Manufacturers looking to invest in activity based costing (ABC) software should consider the total cost of ownership before investing. Dean Palmer reports
Manufacturers looking to invest in activity based costing (ABC) software should consider the total cost of ownership before investing.
A recent white paper by consultancy firm Armstrong Laing Group (ALG) points out that the purchase price of ABC software is only part of the total programme cost.
Titled ‘Critical Issues in Minimising the Cost of O of ABC Programmes,’ the paper states that it takes time and money to build the model and populate it with data to generate results. Unless the software used is logically structured and capable of automatically taking data from legacy systems, the amount of human intervention required to do this, “Can be overwhelming and involve considerable costs.”

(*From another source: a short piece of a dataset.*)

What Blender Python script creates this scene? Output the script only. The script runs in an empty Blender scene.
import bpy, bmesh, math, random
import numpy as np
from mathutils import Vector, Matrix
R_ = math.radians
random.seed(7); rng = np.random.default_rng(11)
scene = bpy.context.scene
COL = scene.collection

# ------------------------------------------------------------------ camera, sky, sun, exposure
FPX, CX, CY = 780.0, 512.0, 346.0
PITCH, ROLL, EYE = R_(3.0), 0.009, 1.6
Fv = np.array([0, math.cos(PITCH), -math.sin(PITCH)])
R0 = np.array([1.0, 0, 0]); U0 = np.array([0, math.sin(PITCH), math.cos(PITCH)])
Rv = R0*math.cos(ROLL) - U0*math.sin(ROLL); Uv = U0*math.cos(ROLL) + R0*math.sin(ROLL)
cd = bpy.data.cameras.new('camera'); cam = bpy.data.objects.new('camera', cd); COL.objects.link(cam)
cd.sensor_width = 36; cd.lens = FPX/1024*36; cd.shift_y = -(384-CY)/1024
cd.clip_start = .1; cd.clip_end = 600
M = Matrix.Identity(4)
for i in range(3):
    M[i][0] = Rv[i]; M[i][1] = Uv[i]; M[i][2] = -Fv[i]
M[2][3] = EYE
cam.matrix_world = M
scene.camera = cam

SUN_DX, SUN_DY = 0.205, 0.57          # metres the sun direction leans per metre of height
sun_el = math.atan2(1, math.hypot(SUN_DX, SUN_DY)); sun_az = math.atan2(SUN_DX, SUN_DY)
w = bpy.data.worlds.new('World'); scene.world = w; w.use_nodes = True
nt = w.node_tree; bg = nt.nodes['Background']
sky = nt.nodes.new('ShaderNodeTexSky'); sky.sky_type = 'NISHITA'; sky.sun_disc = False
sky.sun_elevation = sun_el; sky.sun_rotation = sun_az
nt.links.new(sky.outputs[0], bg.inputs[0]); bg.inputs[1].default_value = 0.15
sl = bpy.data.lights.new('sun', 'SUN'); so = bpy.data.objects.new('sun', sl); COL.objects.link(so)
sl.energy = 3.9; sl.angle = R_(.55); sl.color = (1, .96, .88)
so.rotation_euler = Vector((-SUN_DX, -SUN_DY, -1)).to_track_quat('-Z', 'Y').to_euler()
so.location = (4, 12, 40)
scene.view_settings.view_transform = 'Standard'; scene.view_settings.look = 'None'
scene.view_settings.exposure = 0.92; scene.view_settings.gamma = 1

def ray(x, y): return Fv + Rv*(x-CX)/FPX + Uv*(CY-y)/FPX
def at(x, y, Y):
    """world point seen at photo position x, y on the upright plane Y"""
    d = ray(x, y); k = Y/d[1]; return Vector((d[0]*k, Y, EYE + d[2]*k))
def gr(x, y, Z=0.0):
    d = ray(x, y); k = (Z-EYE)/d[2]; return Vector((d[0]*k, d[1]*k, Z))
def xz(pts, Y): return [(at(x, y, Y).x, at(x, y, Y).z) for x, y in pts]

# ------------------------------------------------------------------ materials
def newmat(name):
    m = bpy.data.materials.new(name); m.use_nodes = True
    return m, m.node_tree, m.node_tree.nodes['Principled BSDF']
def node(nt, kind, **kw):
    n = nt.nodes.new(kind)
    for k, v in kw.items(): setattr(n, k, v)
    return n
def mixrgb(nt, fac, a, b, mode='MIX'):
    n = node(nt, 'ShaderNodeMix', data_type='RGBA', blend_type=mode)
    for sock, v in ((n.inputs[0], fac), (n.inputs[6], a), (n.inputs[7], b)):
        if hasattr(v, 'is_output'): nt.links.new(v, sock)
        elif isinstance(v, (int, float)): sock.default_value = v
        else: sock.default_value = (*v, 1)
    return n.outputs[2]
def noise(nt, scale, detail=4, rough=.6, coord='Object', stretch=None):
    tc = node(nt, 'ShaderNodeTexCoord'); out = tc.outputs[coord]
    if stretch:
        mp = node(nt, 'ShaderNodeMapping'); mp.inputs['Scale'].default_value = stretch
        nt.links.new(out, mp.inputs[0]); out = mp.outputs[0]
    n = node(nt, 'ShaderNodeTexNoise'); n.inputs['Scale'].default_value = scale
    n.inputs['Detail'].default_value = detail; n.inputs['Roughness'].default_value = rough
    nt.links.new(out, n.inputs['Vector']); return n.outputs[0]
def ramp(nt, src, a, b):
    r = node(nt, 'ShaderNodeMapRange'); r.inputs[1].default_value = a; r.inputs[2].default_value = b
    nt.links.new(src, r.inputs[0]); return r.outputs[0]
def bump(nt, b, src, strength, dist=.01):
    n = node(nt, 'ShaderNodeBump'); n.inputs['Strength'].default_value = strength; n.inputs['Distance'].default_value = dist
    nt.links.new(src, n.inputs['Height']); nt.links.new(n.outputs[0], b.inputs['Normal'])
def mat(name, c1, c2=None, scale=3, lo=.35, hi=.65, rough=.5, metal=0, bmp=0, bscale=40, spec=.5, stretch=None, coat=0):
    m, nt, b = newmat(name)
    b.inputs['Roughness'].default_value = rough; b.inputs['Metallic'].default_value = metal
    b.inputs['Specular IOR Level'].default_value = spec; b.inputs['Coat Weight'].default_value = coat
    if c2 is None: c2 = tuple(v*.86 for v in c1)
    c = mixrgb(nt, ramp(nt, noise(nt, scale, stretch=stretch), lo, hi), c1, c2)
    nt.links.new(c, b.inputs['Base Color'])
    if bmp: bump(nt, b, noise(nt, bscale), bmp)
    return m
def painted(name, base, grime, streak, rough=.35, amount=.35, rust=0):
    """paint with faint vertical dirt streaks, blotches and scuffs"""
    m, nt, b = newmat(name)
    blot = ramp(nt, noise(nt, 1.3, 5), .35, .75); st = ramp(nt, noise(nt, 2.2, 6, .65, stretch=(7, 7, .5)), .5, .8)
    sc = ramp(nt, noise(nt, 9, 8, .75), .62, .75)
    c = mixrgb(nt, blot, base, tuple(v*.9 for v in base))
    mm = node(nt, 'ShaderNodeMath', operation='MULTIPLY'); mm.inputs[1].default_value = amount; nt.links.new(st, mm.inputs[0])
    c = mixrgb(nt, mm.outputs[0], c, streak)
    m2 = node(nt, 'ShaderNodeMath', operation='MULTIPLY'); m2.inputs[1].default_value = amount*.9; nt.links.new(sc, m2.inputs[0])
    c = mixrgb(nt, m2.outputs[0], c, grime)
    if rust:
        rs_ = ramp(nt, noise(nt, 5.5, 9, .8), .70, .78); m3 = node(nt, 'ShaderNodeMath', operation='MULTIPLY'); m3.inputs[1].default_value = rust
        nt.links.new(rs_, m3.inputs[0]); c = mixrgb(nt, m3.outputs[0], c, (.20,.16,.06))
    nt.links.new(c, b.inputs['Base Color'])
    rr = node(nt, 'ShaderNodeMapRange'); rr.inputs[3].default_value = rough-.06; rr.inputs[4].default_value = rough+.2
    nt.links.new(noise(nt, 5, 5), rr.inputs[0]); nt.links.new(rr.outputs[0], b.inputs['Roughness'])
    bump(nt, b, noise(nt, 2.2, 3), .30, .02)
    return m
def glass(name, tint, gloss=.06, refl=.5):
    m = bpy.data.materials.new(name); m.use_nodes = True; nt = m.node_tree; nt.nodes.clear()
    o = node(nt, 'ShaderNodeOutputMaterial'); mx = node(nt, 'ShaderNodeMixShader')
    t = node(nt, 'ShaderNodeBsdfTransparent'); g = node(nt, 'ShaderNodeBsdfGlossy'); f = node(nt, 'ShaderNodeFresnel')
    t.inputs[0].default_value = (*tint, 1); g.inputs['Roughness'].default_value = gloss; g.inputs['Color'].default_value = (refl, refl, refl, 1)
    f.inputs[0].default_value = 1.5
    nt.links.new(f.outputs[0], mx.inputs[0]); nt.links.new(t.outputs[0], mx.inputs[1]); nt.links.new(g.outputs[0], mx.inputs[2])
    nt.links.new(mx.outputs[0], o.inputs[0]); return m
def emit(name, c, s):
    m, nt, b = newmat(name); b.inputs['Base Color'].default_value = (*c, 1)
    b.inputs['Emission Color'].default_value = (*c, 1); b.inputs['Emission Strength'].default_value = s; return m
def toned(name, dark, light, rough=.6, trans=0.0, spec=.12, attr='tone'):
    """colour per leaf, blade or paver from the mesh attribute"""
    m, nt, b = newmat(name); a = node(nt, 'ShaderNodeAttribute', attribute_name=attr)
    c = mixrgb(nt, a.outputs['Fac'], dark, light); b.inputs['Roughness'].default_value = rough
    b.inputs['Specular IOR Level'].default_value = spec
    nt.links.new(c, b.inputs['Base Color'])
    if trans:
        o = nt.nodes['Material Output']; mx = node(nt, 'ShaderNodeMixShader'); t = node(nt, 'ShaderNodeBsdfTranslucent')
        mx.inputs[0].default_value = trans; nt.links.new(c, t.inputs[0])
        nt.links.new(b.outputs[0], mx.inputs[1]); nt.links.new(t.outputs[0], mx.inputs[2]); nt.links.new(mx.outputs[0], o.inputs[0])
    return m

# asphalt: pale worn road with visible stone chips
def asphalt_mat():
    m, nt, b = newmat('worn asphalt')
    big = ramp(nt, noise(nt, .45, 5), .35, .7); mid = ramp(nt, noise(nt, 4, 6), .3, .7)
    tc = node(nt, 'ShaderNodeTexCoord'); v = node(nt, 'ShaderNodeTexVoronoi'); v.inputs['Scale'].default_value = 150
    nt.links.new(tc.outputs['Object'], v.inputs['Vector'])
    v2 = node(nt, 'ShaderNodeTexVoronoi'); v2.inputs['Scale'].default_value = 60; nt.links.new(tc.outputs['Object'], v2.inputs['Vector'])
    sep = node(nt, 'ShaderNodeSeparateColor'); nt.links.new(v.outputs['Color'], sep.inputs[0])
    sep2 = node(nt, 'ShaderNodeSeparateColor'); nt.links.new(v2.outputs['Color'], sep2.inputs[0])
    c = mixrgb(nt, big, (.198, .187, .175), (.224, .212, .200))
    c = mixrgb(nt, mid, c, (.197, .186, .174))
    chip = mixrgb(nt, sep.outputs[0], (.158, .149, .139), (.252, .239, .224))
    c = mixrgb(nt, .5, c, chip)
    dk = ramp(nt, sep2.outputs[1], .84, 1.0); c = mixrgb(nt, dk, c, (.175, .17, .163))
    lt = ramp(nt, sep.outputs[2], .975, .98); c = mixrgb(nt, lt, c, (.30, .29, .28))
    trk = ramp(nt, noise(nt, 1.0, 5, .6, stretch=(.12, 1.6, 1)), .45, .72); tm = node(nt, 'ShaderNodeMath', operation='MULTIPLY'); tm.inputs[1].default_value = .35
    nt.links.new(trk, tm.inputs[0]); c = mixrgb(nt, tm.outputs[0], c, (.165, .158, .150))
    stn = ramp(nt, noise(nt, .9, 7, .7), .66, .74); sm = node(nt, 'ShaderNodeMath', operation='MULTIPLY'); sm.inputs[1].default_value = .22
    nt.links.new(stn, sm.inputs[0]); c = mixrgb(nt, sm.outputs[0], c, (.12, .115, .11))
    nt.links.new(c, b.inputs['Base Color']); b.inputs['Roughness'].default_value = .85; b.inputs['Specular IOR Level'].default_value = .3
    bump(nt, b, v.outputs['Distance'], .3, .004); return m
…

Aside from boosting its ego with statements about its own ABC software, Metify, ALG does admit that there’s a general problem, especially in larger companies who undertake ABC projects, to do with the update frequency of ABC models. Many hours of manual data manipulation to ensure results are accurate can be prohibitive and make firms reluctant to update models more frequently.
ALG differentiates its own software from the competition by including an assignment methodology. This means that multiple cost items can be assigned to an activity with just one selection. ALG claims that in competing software every activity has to be individually linked with every cost object. As the paper quite rightly points out, “This may be acceptable for a small number of items, but what if there are 500 activities and 3,000 products? The user would have to manually make 1.5 million clicks to assign each activity to each product.” Good point I suppose.